Scene script records
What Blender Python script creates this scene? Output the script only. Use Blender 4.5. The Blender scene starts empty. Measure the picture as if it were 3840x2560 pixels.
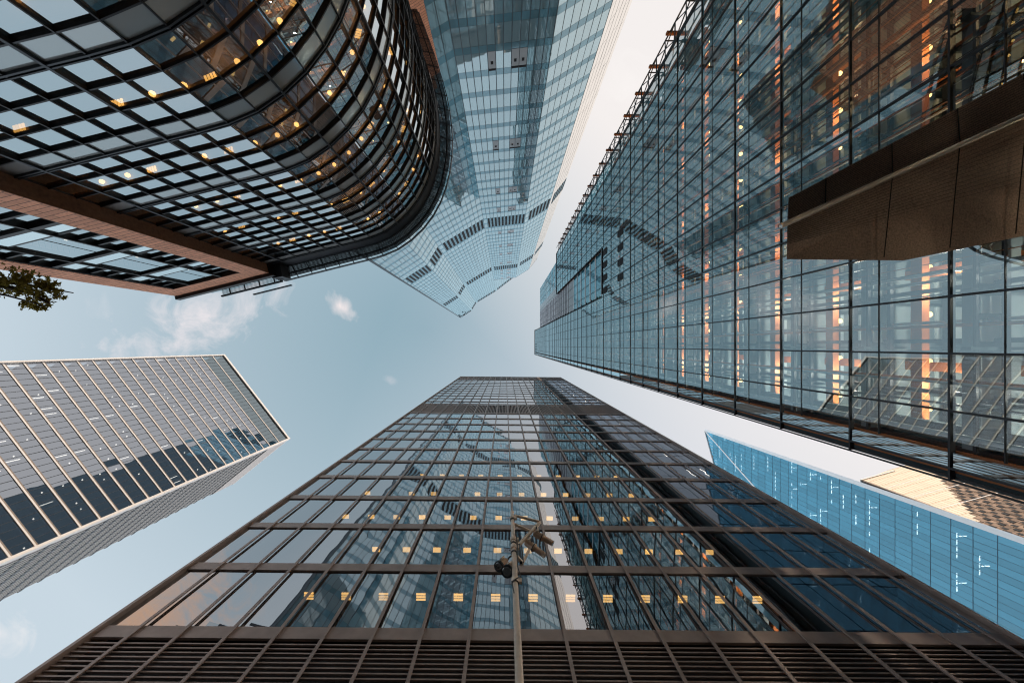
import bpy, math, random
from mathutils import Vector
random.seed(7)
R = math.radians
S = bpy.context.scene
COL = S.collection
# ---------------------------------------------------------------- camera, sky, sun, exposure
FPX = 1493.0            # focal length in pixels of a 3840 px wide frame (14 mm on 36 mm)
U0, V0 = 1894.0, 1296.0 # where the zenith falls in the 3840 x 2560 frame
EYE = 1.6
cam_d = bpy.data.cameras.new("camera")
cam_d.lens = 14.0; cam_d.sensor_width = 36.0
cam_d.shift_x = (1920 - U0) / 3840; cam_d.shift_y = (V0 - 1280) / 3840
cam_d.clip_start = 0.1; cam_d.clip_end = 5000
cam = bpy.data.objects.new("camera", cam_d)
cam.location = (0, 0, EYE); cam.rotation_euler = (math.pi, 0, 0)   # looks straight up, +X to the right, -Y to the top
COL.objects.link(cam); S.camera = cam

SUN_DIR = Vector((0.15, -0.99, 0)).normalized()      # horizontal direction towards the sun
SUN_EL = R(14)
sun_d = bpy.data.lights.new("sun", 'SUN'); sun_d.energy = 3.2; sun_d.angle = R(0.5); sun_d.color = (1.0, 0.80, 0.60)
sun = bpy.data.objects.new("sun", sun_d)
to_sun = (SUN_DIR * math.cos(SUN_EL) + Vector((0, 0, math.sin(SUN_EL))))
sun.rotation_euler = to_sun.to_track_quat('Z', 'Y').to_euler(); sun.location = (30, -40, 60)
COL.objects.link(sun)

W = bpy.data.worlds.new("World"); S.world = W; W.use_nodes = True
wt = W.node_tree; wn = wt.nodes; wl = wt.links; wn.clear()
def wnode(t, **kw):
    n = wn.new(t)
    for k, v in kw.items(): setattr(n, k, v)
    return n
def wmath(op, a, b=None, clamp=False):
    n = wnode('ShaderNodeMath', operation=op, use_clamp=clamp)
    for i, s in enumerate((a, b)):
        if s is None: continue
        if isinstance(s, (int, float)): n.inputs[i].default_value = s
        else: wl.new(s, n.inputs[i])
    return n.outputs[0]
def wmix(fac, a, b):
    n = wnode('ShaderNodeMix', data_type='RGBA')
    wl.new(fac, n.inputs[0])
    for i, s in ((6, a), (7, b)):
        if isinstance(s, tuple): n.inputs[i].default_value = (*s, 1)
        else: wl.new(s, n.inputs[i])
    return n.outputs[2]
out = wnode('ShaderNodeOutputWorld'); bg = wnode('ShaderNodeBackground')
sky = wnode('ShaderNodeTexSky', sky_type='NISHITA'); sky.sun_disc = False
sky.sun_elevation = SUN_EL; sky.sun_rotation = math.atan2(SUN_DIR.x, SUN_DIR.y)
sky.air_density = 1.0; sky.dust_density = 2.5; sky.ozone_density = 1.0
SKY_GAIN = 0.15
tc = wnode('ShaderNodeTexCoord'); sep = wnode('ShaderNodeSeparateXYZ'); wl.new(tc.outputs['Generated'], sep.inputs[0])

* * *

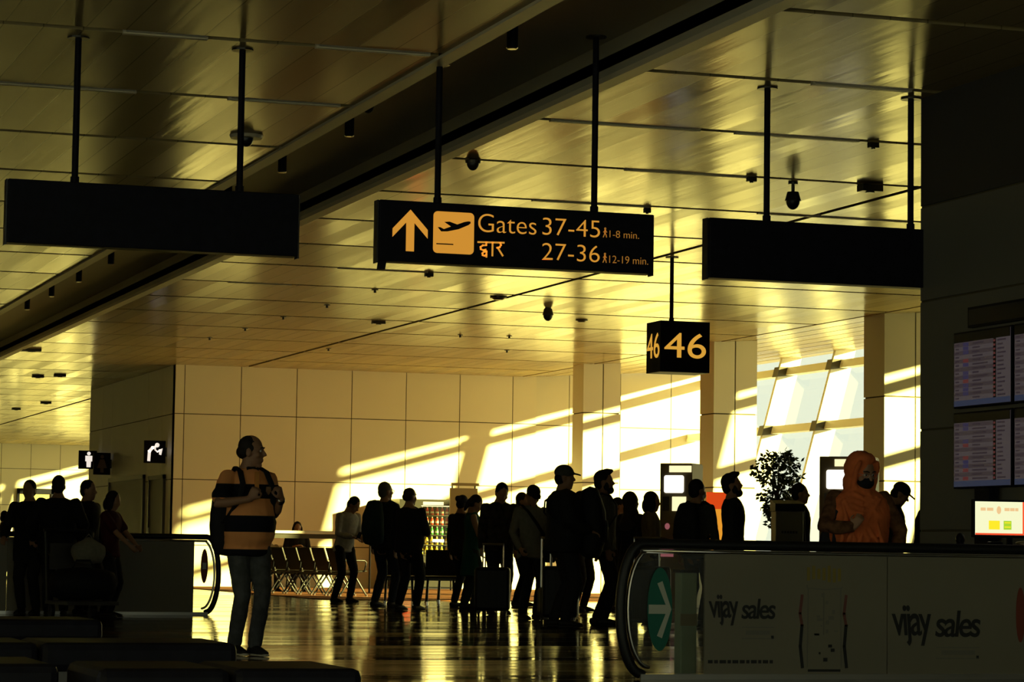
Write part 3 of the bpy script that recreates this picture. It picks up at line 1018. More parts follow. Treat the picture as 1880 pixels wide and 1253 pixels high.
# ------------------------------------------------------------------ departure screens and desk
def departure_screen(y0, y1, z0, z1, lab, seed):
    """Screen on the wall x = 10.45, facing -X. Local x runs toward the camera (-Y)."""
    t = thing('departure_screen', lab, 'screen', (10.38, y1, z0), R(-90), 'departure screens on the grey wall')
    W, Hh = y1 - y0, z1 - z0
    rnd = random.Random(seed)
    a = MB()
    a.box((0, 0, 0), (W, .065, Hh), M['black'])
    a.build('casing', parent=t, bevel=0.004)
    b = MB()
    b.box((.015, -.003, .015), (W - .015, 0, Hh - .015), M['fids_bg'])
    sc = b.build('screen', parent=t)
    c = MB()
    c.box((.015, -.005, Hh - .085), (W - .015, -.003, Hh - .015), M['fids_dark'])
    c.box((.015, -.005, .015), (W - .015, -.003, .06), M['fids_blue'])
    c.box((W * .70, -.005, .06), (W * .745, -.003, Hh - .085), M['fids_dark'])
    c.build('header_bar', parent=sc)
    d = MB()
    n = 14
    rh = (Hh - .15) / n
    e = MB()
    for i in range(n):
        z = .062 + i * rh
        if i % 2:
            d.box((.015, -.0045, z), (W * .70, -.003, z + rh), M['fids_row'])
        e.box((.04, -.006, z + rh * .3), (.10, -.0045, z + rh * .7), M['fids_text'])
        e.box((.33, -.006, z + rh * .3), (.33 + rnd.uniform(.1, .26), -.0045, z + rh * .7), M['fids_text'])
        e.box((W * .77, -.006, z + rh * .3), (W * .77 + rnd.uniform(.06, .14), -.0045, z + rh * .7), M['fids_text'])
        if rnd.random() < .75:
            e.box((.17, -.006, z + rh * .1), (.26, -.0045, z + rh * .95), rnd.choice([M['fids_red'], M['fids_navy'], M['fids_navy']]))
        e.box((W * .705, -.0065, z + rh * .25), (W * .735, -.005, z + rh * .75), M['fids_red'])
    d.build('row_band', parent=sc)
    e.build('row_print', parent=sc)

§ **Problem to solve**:
Go through the listing above and work out how many lines contain the string "wide". Reply with the number alone.

§ **Output of the task**:
2